Monday, Sep. 19, 1960

The Isles of the Blest

While the U.S. keeps looking around uncertainly for its misplaced national purpose, Britain last week was taking a comfortable look at its native culture. A 76-page addition to the London Times Literary Supplement examined "The British Imagination" in a score of fields, ranging from poetry to science, women to snobbery. What the critical searchlight revealed, concluded the Times editorially, was "more diversity than richness, [a] greater sense of experimentation, consolidation, detachment, compromise (all the British virtues in fact) than actual positive achievement."

Inevitable Comparisons. There is bland acceptance of the fact that much that is now truly and distinctively British was originally borrowed from abroad--largely from France and the U.S. The most prized national characteristic, it was argued, is the universal belief among Britons that they possess a superb sense of humor. British writers, in fact, use humor to put across "a social message which might otherwise seem either boring or too plainly parsonical." Comparisons, odious though they may be, were inevitable. Where "an American novelist wishing to criticize advertising, does so headon, with moralistic violence," says the Times, a Briton, e.g. Aldous Huxley in Antic Hay, takes a gentler and--inferentially--more engaging approach. Writers such as Kingsley (Lucky Jim) Amis similarly express the " 'Leave Us Alone' philosophy of young people" in largely humorous terms.

Some things were found puzzling. Why do British novelists shy away from any description of work? The conclusion: "Many of them never do a day's work in their lives (except in wartime) ... Those who come from the working class emancipate themselves from it as quickly as possible." Ultimately, "the things our novelists know about are the grades and subtleties and shifts of society . . . with a special emphasis on childhood which leads them towards fantasies of guilt and innocence." What the British novel needs to day, says the oracular Times, is "not less art, but more life."

Snobs & Anti-Snobs. Religion is disposed of in half a page (largely because of the "dominant English contentment with half-knowledge"), but snobbery gets, naturally, twice the space: "It is a poor thing indeed, but we have made it all our own." Postwar prosperity has done some damage to the barriers of class: "The extremes of English society are still inalienably English, but much in the middle is half American." Most of the population "is constantly engaged in trying to talk more grandly than its parents did ... It is painful to experience.

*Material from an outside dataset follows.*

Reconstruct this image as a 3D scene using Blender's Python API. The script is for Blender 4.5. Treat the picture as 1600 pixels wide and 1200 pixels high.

It is like trying to force a left-handed child to use his right." In Britain, even the anti-snobs feel like snobs, and no matter how a man may dodge or duck, no matter what his protective coloration or self-effacement, "however warily, modestly, gently you tread, some snob or other will find a category for you, and drop you into your class like a wayward pea returned to the pod."

The British, as always, says the Times, are good at the solid, reflective, sermonizing and vaguely hypocritical arts. "What we are bad at is the rapid give-and-take of ideas, which alone frightens us into silence." The Times describes a stodgy, smugly happy land with probably more poets per capita than any other land in the West, but one where the composite poet "is rather anxious not to look like a poet." Through all the chaotic years, Britain's genius remains intact: that racial talent "for the oblique approach, for a middle-class way of achieving revolutionary ends."